### Set exercise
Do not repeat pictures. Repeat exactly the lines of the listing below from its first line through the line with "M['dark'], st, bev=0.01)".

----- Recorded information

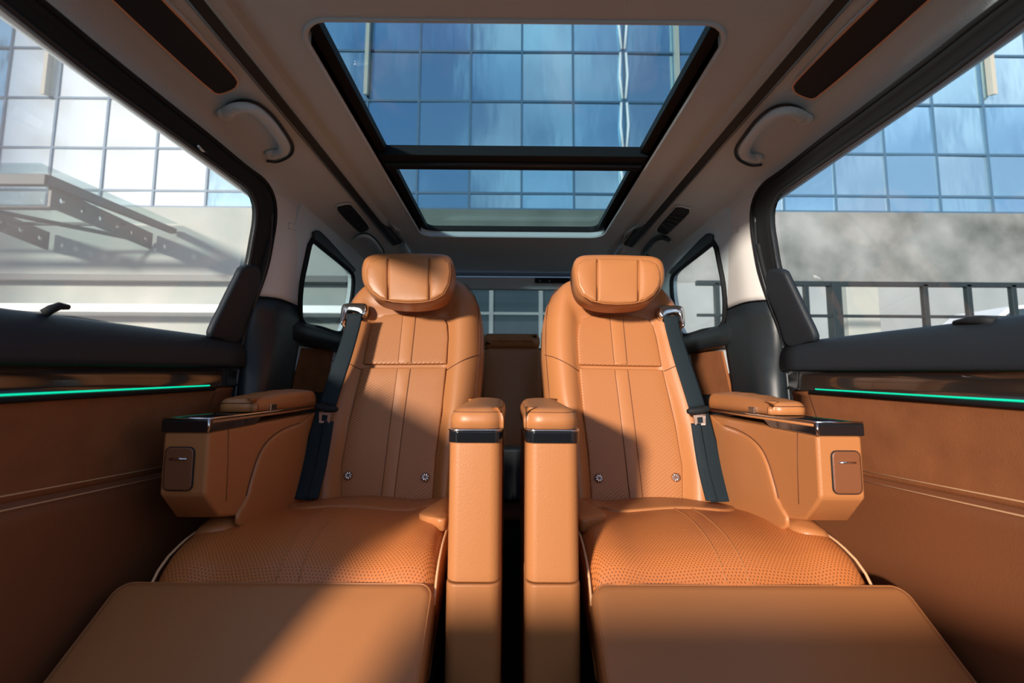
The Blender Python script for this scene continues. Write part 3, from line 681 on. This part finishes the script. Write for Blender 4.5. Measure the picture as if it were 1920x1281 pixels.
    # base under the cushion
    box('seat_base', -0.69, -0.15, 0.97, 1.50, -0.74, -0.43, M['dark'], st, bev=0.01)
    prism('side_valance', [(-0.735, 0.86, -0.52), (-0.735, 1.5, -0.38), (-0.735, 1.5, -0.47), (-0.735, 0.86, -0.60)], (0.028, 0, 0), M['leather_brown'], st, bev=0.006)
    for x in (-0.60, -0.24): box('floor_rail', x - 0.02, x + 0.02, 0.95, 1.55, -0.78, -0.74, M['rail'], st, bev=0.003)
    # leg rest
    LD = V((0, -0.17, -0.125)).normalized(); LN = V((0, LD.z, -LD.y)).normalized() * 1.0
    if LN.z < 0: LN = -LN
    c0 = V((0, 0.935, -0.388)); 
    def lp(x, s, h=0): return V((x, c0.y, c0.z)) + LD * s + LN * h
    xa, xb = -0.757, -0.142
    lo_ = [lp(a_, b_, -0.06) for a_, b_ in rrect(xa, xb, 0.0, 0.46, 0.032, 8)]
    lg, lo3, lin = pillow('leg_rest', lo_, LN, M['leather_fine'], st, depth=0.075, r=0.022, crown=0.006, N=100, smooth_out=False, steps=6)
    tube('leg_rest_piping', [lo3[i] + lin[i] * 0.006 + LN * 0.068 for i in range(len(lo3))], 0.0020, M['leather'], lg, closed=True, n=6)
    # inner armrest tower
    ar = thing('x', (0, 0, 0)); bpy.data.objects.remove(ar)
    def xyo(x0, x1, y0, y1, z, r): return [V((a_, b_, z)) for a_, b_ in rrect(x0, x1, y0, y1, r, 6)]
    x0, x1 = -0.117, -0.016
    tw = prism('armrest_column', xyo(x0, x1, 0.885, 1.36, -0.365, 0.022), (0, 0, 0.255), M['leather'], st, bev=0.002, smooth=True)
    prism('column_foot', xyo(x0 - 0.001, x1 + 0.001, 0.880, 1.34, -0.76, 0.022), (0, 0, 0.393), M['leather'], tw, bev=0.004, smooth=True)
    prism('armrest_band', xyo(x0 - 0.002, x1 + 0.002, 0.882, 1.37, -0.110, 0.022), (0, 0, 0.022), M['gloss'], tw, bev=0.002, smooth=True)
    prism('chrome_strip', xyo(x0 - 0.003, x1 + 0.003, 0.881, 1.37, -0.088, 0.022), (0, 0, 0.004), M['chrome'], tw, bev=0.0015, smooth=True)
    pd, po3, pin = pillow('armrest_pad', xyo(x0 - 0.001, x1 + 0.004, 0.884, 1.30, -0.083, 0.036), (0, 0, 1), M['leather_fine'], tw, depth=0.040, r=0.024, crown=0.004, N=90, steps=6,
                          warp=lambda v: V((v.x, v.y, v.z + 0.02 * max(0, v.y - 0.89) * (v.z + 0.083) / 0.04)))
    tube('pad_seam', [po3[i] + pin[i] * 0.006 + V((0, 0, 0.031 + 0.015 * max(0, po3[i].y - 0.89))) for i in range(90)], 0.0011, M['seam'], pd, closed=True, n=6)
    # outer console with its armrest
    X0, X1 = -0.700, -0.607
    prof = [(0.935, -0.097), (0.935, -0.222), (0.985, -0.278), (1.10, -0.306), (1.47, -0.335), (1.47, -0.088)]
    cs = prism('side_console', [V((X0, y, z)) for y, z in prof], (X1 - X0, 0, 0), M['leather'], st, bev=0.008, smooth=True)
    prism('console_cap', [V((X0 - 0.002, y, z)) for y, z in ((0.930, -0.098), (0.930, -0.074), (0.936, -0.070), (1.46, -0.066), (1.46, -0.072), (1.13, -0.078), (1.10, -0.096))], (X1 - X0 + 0.004, 0, 0), M['gloss'], cs, bev=0.003, smooth=True)
    tube('chrome_edge', [(X0, 0.932, -0.0705), (X1, 0.932, -0.0705), (X1 + 0.002, 0.94, -0.0705), (X1 + 0.002, 1.2, -0.069), (X1 + 0.002, 1.45, -0.067)], 0.0022, M['chrome'], cs, n=8)
    tube('chrome_edge', [(X1 + 0.001, 0.930, -0.072), (X1 + 0.001, 0.930, -0.098)], 0.0025, M['chrome'], cs, n=8)
    tube('leather_edge', [(X1 + 0.001, 0.94, -0.0775), (X1 + 0.001, 1.2, -0.076), (X1 + 0.001, 1.45, -0.072)], 0.0030, M['leather'], cs, n=8)
    # raised side pad
    sp = [onX(*p, X1) for p in ((600, 787), (560, 794), (525, 808), (498, 830), (482, 858), (470, 895), (461, 930), (452, 990), (600, 990))]
    spp, so3, _ = pillow('side_pad', sp, (1, 0, 0), M['leather_fine'], cs, depth=0.008, r=0.007, crown=0.004, N=70)
    tube('side_pad_seam', [p + V((0.001, 0, 0)) for p in crom(sp[:8], 30)], 0.0016, M['seam'], cs, n=6)
    tube('console_seam', [onX(428, 806, X1), onX(427, 870, X1), onX(424, 940, X1)], 0.0010, M['seam'], cs, n=6)
    # front pocket
    pk = [V((a_, 0.934, b_)) for a_, b_ in rrect(-0.690, -0.633, -0.212, -0.128, 0.010, 5)]
    pc, pk3, _ = pillow('pocket_door', pk, (0, -1, 0), M['leather_brown'], cs, depth=0.004, r=0.003, crown=0, N=50)
    tube('pocket_gap', [p - V((0, 0.001, 0)) for p in pk3], 0.0017, M['black'], cs, closed=True, n=6)
    tube('pocket_handle', [V((-0.678, 0.928, -0.150)), V((-0.644, 0.928, -0.150))], 0.0020, M['chrome'], pc, n=8)
    # pad
    op, oo3, oin = pillow('outer_armrest_pad', [V((a_, b_, -0.066)) for a_, b_ in rrect(X0 + 0.004, X1 - 0.001, 1.085, 1.46, 0.028, 6)], (0, 0, 1), M['leather_fine'], cs, depth=0.030, r=0.018, crown=0.004, N=90, steps=6,
                          warp=lambda v: V((v.x, v.y, v.z + 0.016 * sin(min(1, max(0, (v.y - 1.08) / 0.3)) * pi / 2) * (v.z + 0.066) / 0.03)))
    tube('pad_seam', [V((X0 + 0.01, 1.088, -0.046)), V((X1 - 0.022, 1.086, -0.046)), V((X1 - 0.008, 1.095, -0.046)), V((X1 - 0.001, 1.11, -0.050)), V((X1 - 0.001, 1.11, -0.064))], 0.0012, M['seam'], op, n=6)
    bx_ = onX(512, 763, X1)
    box('pad_button', X1 - 0.006, X1 + 0.003, bx_.y - 0.014, bx_.y + 0.014, bx_.z - 0.008, bx_.z + 0.007, M['gloss'], op, bev=0.001)
    box('button_trim', X1 - 0.006, X1 + 0.0036, bx_.y - 0.017, bx_.y - 0.013, bx_.z - 0.008, bx_.z + 0.007, M['chrome'], op, bev=0.001)
    # belt guide on the shoulder
    gl = [(643, 580), (650, 573), (668, 572), (688, 573), (692, 580), (690, 590), (682, 597), (672, 590), (655, 588), (650, 600), (646, 612), (641, 608)]
    gp = onB(665, 585, 0.004); 
    gd, g3, _ = pillow('belt_guide', [onP(p[0], p[1], gp, BN) for p in gl], BN, M['chrome'], st, depth=0.020, r=0.008, crown=0.002, N=60, back=0.02)
    c_ = onP(684, 582, gp + BN * 0.022, BN); 
    box('guide_slot', onP(652, 590, gp, BN).x, onP(680, 590, gp, BN).x, gp.y - 0.021, gp.y + 0.0, onP(660, 600, gp, BN).z, onP(660, 590, gp, BN).z, M['black'], gd, bev=0.001)
    # ---------------- seat belt
    sb = thing('seat_belt', gp, 'black seat belt hanging down the outer side of the %s captain seat' % sd, 'seat belt', 'pair of black seat belts')
    def at(px, py, y): return onY(px, py, y)
    Lf = [(651, 588, 1.47), (648, 610, 1.465), (632, 660, 1.435), (614, 710, 1.41), (599, 756, 1.39)]
    Rt = [(680, 588, 1.47), (676, 610, 1.465), (661, 665, 1.435), (645, 715, 1.41), (630, 762, 1.39)]
    def web(nm, A_, B_):
        a_ = crom([at(*p) for p in A_], 20); b_ = crom([at(*p) for p in B_], 20)
        rows = []
        for p, q_ in zip(a_, b_):
            rows.append([p.lerp(q_, k / 8) + V((0, -0.0012 * (k % 2) - 0.002 * sin(pi * k / 8), 0)) for k in range(9)])
        return grid(nm, rows, M['belt'], sb, solid=0.003, off=1)
    web('webbing', Lf, Rt)
    web('lower_webbing', [(592, 770, 1.385), (582, 805, 1.375), (566, 860, 1.35), (545, 935, 1.30)], [(622, 776, 1.385), (616, 810, 1.375), (605, 860, 1.35), (587, 938, 1.30)])
    web('inner_webbing', [(607, 790, 1.372), (600, 830, 1.358), (590, 880, 1.335), (574, 935, 1.298)], [(626, 790, 1.378), (620, 830, 1.365), (611, 880, 1.345), (597, 935, 1.305)])
    a_ = at(591, 762, 1.378); b_ = at(633, 768, 1.378)
    tube('belt_stop', [a_, a_.lerp(b_, 0.1), a_.lerp(b_, 0.5) + V((0, -0.004, -0.002)), a_.lerp(b_, 0.9), b_], [0.006, 0.010, 0.011, 0.010, 0.006], M['black'], sb, n=12)
    tg = [(598, 772), (621, 775), (618, 794), (598, 793)]; hole = [(604, 778), (614, 779), (613, 790), (603, 789)]
    o4 = [at(p[0], p[1], 1.372) for p in tg]; h4 = [at(p[0], p[1], 1.372) for p in hole]
    vs = [];
    for dy in (0, 0.003): vs += [p + V((0, dy, 0)) for p in o4] + [p + V((0, dy, 0)) for p in h4]
    fs = []
    for i in range(4):
        j = (i + 1) % 4; fs += [(i, j, j + 4, i + 4), (i + 8, i + 12, j + 12, j + 8), (i, i + 8, j + 8, j), (i + 4, j + 4, j + 12, i + 12)]
    obj('belt_tongue', vs, fs, M['chrome'], sb, smooth=False, label='metal tongue with square slot')
    SIDE[0] = None
seat(False); seat(True)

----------

### The result
The Blender Python script for this scene continues. Write part 3, from line 681 on. This part finishes the script. Write for Blender 4.5. Measure the picture as if it were 1920x1281 pixels.
    # base under the cushion
    box('seat_base', -0.69, -0.15, 0.97, 1.50, -0.74, -0.43, M['dark'], st, bev=0.01)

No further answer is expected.